Imagine a lower court now confronted with the question whether a newly erected Latin Cross, unaccompanied by any other religious symbols, would be a constitutionally appropriate memorial to all Americans who died on 9/11/01, or who have been lost in military action in the Middle East since that date.  The narrative of the cross as a national symbol, so prominent in the Court’s account of World War I and its aftermath, would no longer be available as a basis for upholding the display.  The presumption of constitutionality would not apply.  Lawyers and lower court judges will be acutely aware of the significance of the McCreary County – Van Orden pair, even though the Supreme Court mysteriously omitted any explicit reference to it.

Moreover, the Supreme Court’s emphasis in the Bladensburg Cross opinion on inclusivity, mutual respect, and nondiscrimination in government religious messages makes the cross implausible as a generic marker that commemorates the death of a religiously diverse group of people.

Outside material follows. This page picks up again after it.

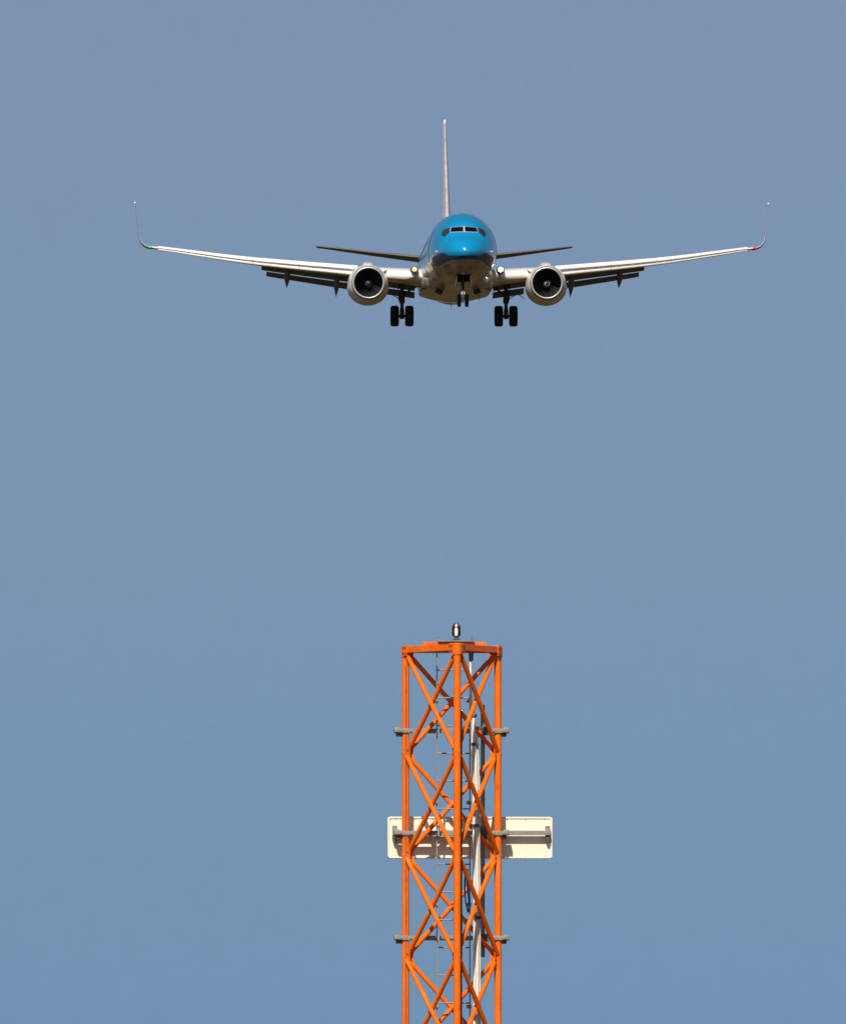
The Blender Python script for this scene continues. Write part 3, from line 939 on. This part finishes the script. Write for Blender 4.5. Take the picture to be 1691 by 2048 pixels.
# ================================================================== LATTICE MAST
# local axes: apex leg towards the camera, back face to the rear; heights are true heights above the ground
TOP = 8.63
TW_LOC, TW_ROT = (0.366, 196.2, 0), (0, 0, R(3.76))
mast = thing('lattice_mast', 'tall orange triangular lattice mast of welded tubes under the descending airliner', 'mast', TW_LOC, TW_ROT)
LEGS = [Vector((-0.555, 0.32, 0)), Vector((0.555, 0.32, 0)), Vector((0, -0.641, 0))]
LR = 0.044
BAY = 1.224
LEV = [8.556 - BAY * k for k in range(8)]
for i, p in enumerate(LEGS):
    bm = bmesh.new()
    tube(bm, [p + Vector((0, 0, 0.02)), p + Vector((0, 0, 8.615))], LR, 24)
    leg = finish('leg', bm, M['orange'], mast, smooth=40)
    bm = bmesh.new()
    lathe(bm, [(0.0, 0.16), (0.03, 0.16), (0.031, 0.06), (0.12, 0.05)], 'z', (p.x, p.y, 0), 24, cap=True)
    finish('base_plate', bm, M['galv'], leg, smooth=30)
    if i == 0:
        bm = bmesh.new()
        q = p + Vector((-0.002, -LR - 0.002, 0))
        box(bm, (q.x, q.y, 4.25), (0.012, 0.010, 8.3))
        finish('earthing_strip', bm, M['galv_dark'], leg)

BR = 0.0285
faces = [(0, 2), (2, 1), (0, 1)]
for (a, b) in faces:
    A, B = LEGS[a], LEGS[b]
    d = (B - A).normalized()
    nrm = Vector((d.y, -d.x, 0))
    if nrm.dot(A + B) < 0: nrm = -nrm
    for z0, z1 in zip(LEV, LEV[1:]):
        z1 = max(z1, 0.08)
        for first in (True, False):
            P, Q = (A, B) if first else (B, A)
            dd = (Q - P).normalized()
            # first: falls from A to B
            front = first
            off = nrm * (0.020 if front else -0.024)
            p0 = P + dd * 0.040 + off * 0.6 + Vector((0, 0, z0 - 0.035)); p1 = Q - dd * 0.040 + off * 0.6 + Vector((0, 0, z1 + 0.035))
            mid = (p0 + p1) / 2 + off * 0.4
            bm = bmesh.new()
            tube(bm, [p0, p0.lerp(p1, 0.06), mid, p0.lerp(p1, 0.94), p1], [BR * 0.92, BR, BR, BR, BR * 0.92], 14)
            finish('brace', bm, M['orange'], mast, smooth=50)

# weld pads at each node
for z in LEV[1:-1]:
    for p in LEGS:
        bm = bmesh.new()
        bmesh.ops.create_uvsphere(bm, u_segments=14, v_segments=9, radius=0.047, matrix=Matrix.Translation(p + Vector((0, 0, z))) @ Matrix.Diagonal((1.0, 1.0, 1.9, 1)))
        finish('weld_collar', bm, M['orange'], mast, smooth=60)

# gusset plates where braces meet the legs, with their bolts
for (a, b) in faces:
    for e, (P, Q) in ((1, (LEGS[a], LEGS[b])), (-1, (LEGS[b], LEGS[a]))):
        d = (Q - P).normalized()
        n_ = Vector((d.y, -d.x, 0))
        if n_.dot(P + Q) < 0: n_ = -n_
        rot = Matrix((d, n_, Vector((0, 0, 1)))).transposed()
        for z in LEV[1:-1]:
            bm = bmesh.new()
            prof = [(0.02, 0.085), (0.055, 0.085), (0.115, 0.10), (0.095, 0.045), (0.088, 0.0), (0.095, -0.045), (0.115, -0.10), (0.055, -0.085), (0.02, -0.085)]
            rings(bm, [[P + d * u + n_ * h + Vector((0, 0, z + v)) for u, v in prof] for h in (-0.006, 0.006)])
            gp = finish('gusset_plate', bm, M['orange'], mast)
            for v in (-0.035, 0.035):
                bm = bmesh.new()
                k = P + d * 0.066 + Vector((0, 0, z + v))
                tube(bm, [k - n_ * 0.016, k + n_ * 0.016], 0.011, 6)
                finish('bolt', bm, M['galv_dark'], gp)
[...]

The claim of inclusivity rings hollow in Bladensburg, and is impossible to credit in the case of a more recent display.  The Council prayer practice in Town of Greece, which involved inviting clergy from all houses of worship in the Town to take a turn at offering the prayer, cannot be analogized to the continuous display of a single monument from a particular faith.

These same considerations of age and inclusivity will also present significant questions for lower courts asked, as they frequently are, to rule on seasonal holiday displays.  If such displays lift up non-universal theological messages, such as the virgin birth or divinity of Christ, they will be anything but inclusive.  And if they are reassembled or created fresh every year, will their vintage be measured by their origins in local history, or will each year represent a new display to evaluate?

These questions suggest strongly that the contextual analysis associated with the endorsement test has not been abandoned, even if the word endorsement will disappear from judicial opinions.The Bladensburg Cross decision will not eliminate case-by-case consideration of the context of displays, though the reasoning  substitutes the judge’s own, frequently majoritarian perspective about history, tradition, and inclusivity for the minority-sensitive perspective of the “reasonable observer.” Despite the decision’s sadly predictable result, at least seven justices continue to pay tribute to themes of religious egalitarianism and pluralism. No faith can be legally or politically superior to others. With or without three-part tests, these basic establishment clause principles will inevitably play a role in the controversies to follow.